Million Dollar Quartet – Review by Tim Leininger

The audience was on its feet at Ivoryton Playhouse as they sang along and danced in the aisles, showing that they loved just about every minute of the rollicking and rocking musical “Million Dollar Quartet”, playing through June 25.

The show, written by Colin Escott and Floyd Mutrux, depicts the fateful night of Dec. 4, 1956, when four music legends, Carl Perkins (Luke Darnell), Jerry Lee Lewis (Joe Callahan), Elvis Presley (John Rochette), and Johnny Cash (Jeremy Sevelovitz), ended up together at Sun Records in Memphis.

Perkins, Presley, and Cash had already established names for themselves and Lewis was not too far behind.

The meeting would have never happened if it wasn’t for the man who discovered all four of them, Sun Records’ owner Sam Phillips (Ben Hope). This story is as much his as it is his artists.

At this point in time, Phillips had already sold Presley’s contract to RCA Records for $40,000 in order to keep Sun Records running. Now he is on the verge of losing Cash as well, whose contract expires at the end of the year.

That is as extensive the plot really gets. As nice of a brief history lesson it is, the real reason people come to see this show is the music and thankfully, Director Sherry Lutkin has picked a talented cast of actors who can bring justice to the musical capabilities of their namesakes and give a little bit of depth to characters in an otherwise anemic story.

The actors who portray the four musicians are all great. Darnell lands Perkins’ guitar licks and properly creates subtext for his character who is afraid of losing his popularity because of younger, more raucous talents like Lewis and Presley, who are getting more press.

Rochette has the hip-twisting swagger of Presley, but a recent illness has left his voice a little weak. Hopefully he’ll be better soon and get some more muscle behind his songs.

Sevelovitz, though unable to get the Cash drawl right, nails his signature shotgun-esque style of guitar playing. He has a great bass voice and is not afraid to show a little more sensitive side to the Man in Black.

The show stealer though, was Callahan, who captures Lewis’ irreverent, brash, and flamboyant personality.

There is a bit of a problem with Hope’s Phillips. For a time he does well, playing a pseudo emcee to the audience from time to time, providing narrative, but as the show goes on, he never seems to get away from the used car salesman-type character. A more natural approach in the scenes with the musicians would have given him a little more definition, while he could have maintained the snappy record producer bit for the asides to the audience.

Aside from the aforementioned vocal problems of Rochette, the music was incredible, especially by Darnell and Lewis, who carry the heaviest duties regarding featured guitar and piano playing respectively.

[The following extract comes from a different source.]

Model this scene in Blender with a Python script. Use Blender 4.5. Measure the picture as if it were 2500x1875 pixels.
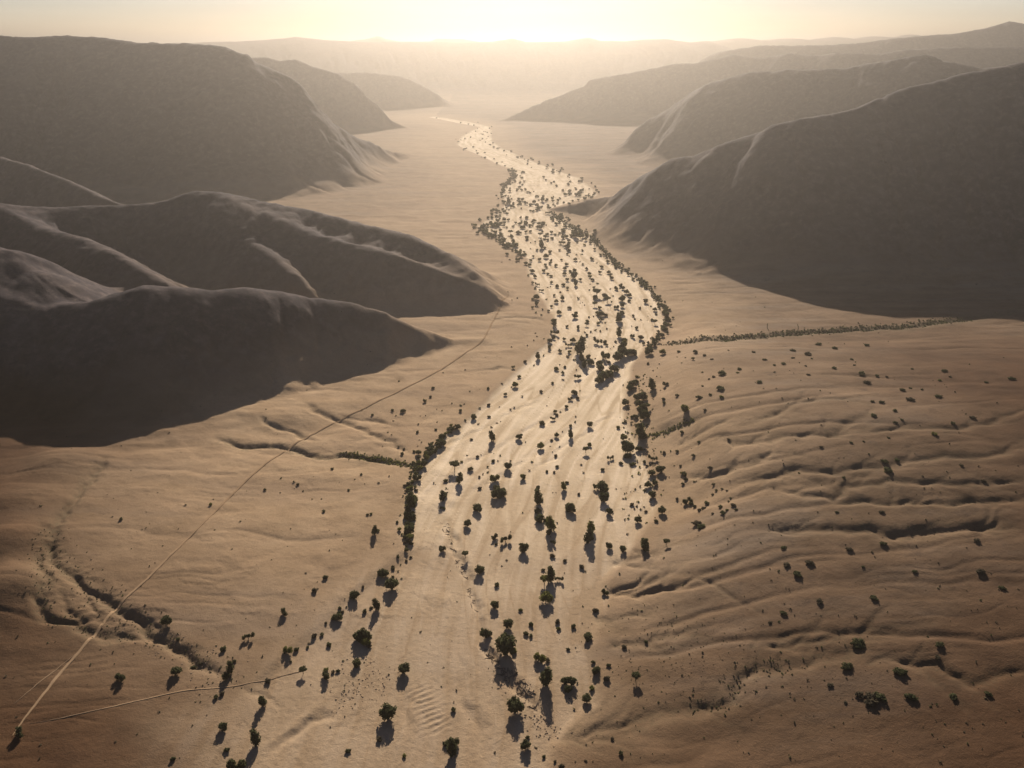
import bpy, math, random
import numpy as np

# ------------------------------------------------------------------ start clean
for _o in list(bpy.data.objects):
    bpy.data.objects.remove(_o, do_unlink=True)
S = bpy.context.scene
C = S.collection
R = math.radians

# ------------------------------------------------------------------ camera
CAM_H = 300.0
PITCH = R(20.98)
FPX = 2165.5                      # focal length in pixels of a 2500 px wide frame
cam_d = bpy.data.cameras.new('camera')
cam_d.sensor_fit = 'HORIZONTAL'
cam_d.angle = 2 * math.atan(1250 / FPX)
cam_d.clip_start = 1.0
cam_d.clip_end = 80000.0
cam = bpy.data.objects.new('camera', cam_d)
cam.location = (0, 0, CAM_H)
cam.rotation_euler = (math.pi / 2 - PITCH, 0, 0)
C.objects.link(cam)
S.camera = cam

# ------------------------------------------------------------------ sky and sun
SUN_EL = R(22.0)
SUN_AZ = R(0.5)                   # clockwise from +Y
W = bpy.data.worlds.new('World')
S.world = W
W.use_nodes = True
wn = W.node_tree
bg = wn.nodes['Background']
sky = wn.nodes.new('ShaderNodeTexSky')
sky.sky_type = 'NISHITA'
sky.sun_disc = False
sky.sun_elevation = SUN_EL
sky.sun_rotation = SUN_AZ
sky.altitude = 600
sky.air_density = 1.0
sky.dust_density = 0.2
sky.ozone_density = 1.0
warm = wn.nodes.new('ShaderNodeMix')
warm.data_type = 'RGBA'
warm.blend_type = 'MULTIPLY'
warm.inputs[0].default_value = 1.0
warm.inputs[7].default_value = (0.56, 0.522, 0.60, 1)
wn.links.new(sky.outputs[0], warm.inputs[6])
# thin streaks of high cloud
tc = wn.nodes.new('ShaderNodeTexCoord'); mp = wn.nodes.new('ShaderNodeMapping'); mp.inputs['Scale'].default_value = (2.2, 2.2, 26)
cn = wn.nodes.new('ShaderNodeTexNoise'); cn.inputs['Scale'].default_value = 1.6; cn.inputs['Detail'].default_value = 5
mr = wn.nodes.new('ShaderNodeMapRange'); mr.inputs[1].default_value = .35; mr.inputs[2].default_value = .7; mr.inputs[3].default_value = .96; mr.inputs[4].default_value = 1.07
wn.links.new(tc.outputs['Generated'], mp.inputs[0]); wn.links.new(mp.outputs[0], cn.inputs[0]); wn.links.new(cn.outputs[0], mr.inputs[0])
cl = wn.nodes.new('ShaderNodeVectorMath'); cl.operation = 'SCALE'
wn.links.new(warm.outputs[2], cl.inputs[0]); wn.links.new(mr.outputs[0], cl.inputs['Scale'])
wn.links.new(cl.outputs[0], bg.inputs[0])
bg.inputs[1].default_value = 0.05

sun_d = bpy.data.lights.new('sun', 'SUN')
sun_d.energy = 5.0
sun_d.angle = R(0.5)
sun_d.color = (1.0, 0.89, 0.75)
sun = bpy.data.objects.new('sun', sun_d)
sun.rotation_euler = (-(math.pi / 2 - SUN_EL), 0, -SUN_AZ)
sun.location = (0, 0, 900)
C.objects.link(sun)

S.view_settings.view_transform = 'Standard'
S.view_settings.look = 'None'
S.view_settings.gamma = 1.0
S.view_settings.use_curve_mapping = False
S.view_settings.exposure = 1.2

HAZE_DENSITY = 1.65e-4
HAZE_G = 0.84
HAZE_COLOR = (0.33, 0.30, 0.266)

S.render.engine = 'CYCLES'
S.cycles.max_bounces = 5
S.cycles.diffuse_bounces = 2
S.cycles.glossy_bounces = 1
S.cycles.transmission_bounces = 2
S.cycles.volume_bounces = 1
S.cycles.transparent_max_bounces = 8
S.cycles.use_denoising = True
S.cycles.sample_clamp_indirect = 6.0

# ------------------------------------------------------------------ noise
_rng = np.random.RandomState(11)
_perm = _rng.permutation(1024)
_perm = np.concatenate([_perm, _perm])
_ang = _rng.rand(1024) * 2 * np.pi
_gx, _gy = np.cos(_ang), np.sin(_ang)

def pnoise(x, y, seed=0):
    x = np.asarray(x, float) + seed * 37.13
    y = np.asarray(y, float) + seed * 91.7
    xf = np.floor(x); yf = np.floor(y)
    xi = xf.astype(np.int64) & 1023; yi = yf.astype(np.int64) & 1023
    fx = x - xf; fy = y - yf
    u = fx * fx * fx * (fx * (fx * 6 - 15) + 10)
    v = fy * fy * fy * (fy * (fy * 6 - 15) + 10)
    def g(ix, iy, dx, dy):
        h = _perm[(_perm[ix & 1023] + iy) & 1023]
        return _gx[h] * dx + _gy[h] * dy
    a = g(xi, yi, fx, fy); b = g(xi + 1, yi, fx - 1, fy)
    c = g(xi, yi + 1, fx, fy - 1); d = g(xi + 1, yi + 1, fx - 1, fy - 1)
    ab = a + u * (b - a); cd = c + u * (d - c)
    return (ab + v * (cd - ab)) * 1.5

def fbm(x, y, octv=4, seed=0, gain=0.5):
    s = 0; a = 1.0; f = 1.0; n = 0
    for i in range(octv):
        s = s + a * pnoise(x * f, y * f, seed + i * 5); n += a
        a *= gain; f *= 2.03
    return s / n

def ridged(x, y, octv=3, seed=0):
    s = 0; a = 1.0; f = 1.0; n = 0
    for i in range(octv):
        s = s + a * (1 - np.minimum(1, np.abs(pnoise(x * f, y * f, seed + i * 7)) * 2)); n += a
        a *= 0.5; f *= 2.1
    return s / n

def vcut(n, w): return np.maximum(0, 1 - np.abs(n) / w) ** 1.3

def sstep(a, b, x):
    t = np.clip((x - a) / (b - a), 0, 1)
    return t * t * (3 - 2 * t)

# ------------------------------------------------------------------ photograph rays -> places in the valley
# survey points are noted as (u, v) in a 2212 x 1659 copy of the photograph
KV = 2500 / 2212
cp, sp = math.cos(PITCH), math.sin(PITCH)
def ray(u, v, full=False):
    u = np.asarray(u, float); v = np.asarray(v, float)
    if not full: u = u * KV; v = v * KV
    up = (937.5 - v) / FPX
    return (u - 1250) / FPX, cp + up * sp, -sp + up * cp      # dx, dy, dz per unit of depth
def at_dist(u, v, D):
    dx, dy, dz = ray(u, v)
    return dx / dy * D, D, CAM_H + dz / dy * D
def on_flat(u, v, z=0.0):
    dx, dy, dz = ray(u, v)
    t = (z - CAM_H) / dz
    return dx * t, dy * t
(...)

The problem though, is the music does little to assist the story. The story is so insignificant that its resolution is almost an afterthought once Callahan launches into Lewis’ classic “Great Balls of Fire.” Does Phillips successfully retain Cash on Sun Records? Does he take the offer to go to RCA Records to help Presley’s career? The answers are given, but the resolution is handled so quickly that it feels like the show doesn’t want to linger on the resolution because the music is more important.

To be fair, the music is more important than anything else in “Million Dollar Quartet.” These are songs that shaped rock ‘n’ roll history. “Blue Suede Shoes,” “Folsom Prison Blues,” “Hound Dog,” and “Whole Lotta Shakin’” are all songs that 60 years later are still in the American Songbook.

The recording studio set is nice and compact, getting the characters close to each other so they have very little wiggle room when one of them gets irritated with another.

If you’re a fan of Presley, Perkins, Lewis, and Cash’s music, you’ll love this show. Even if you don’t know their names, which I can’t imagine why you wouldn’t, and may know their songs, it’s an entertaining way to see these songs performed live in a way that nowadays can be done only through actors. These are classic songs and classic musicians worth remembering.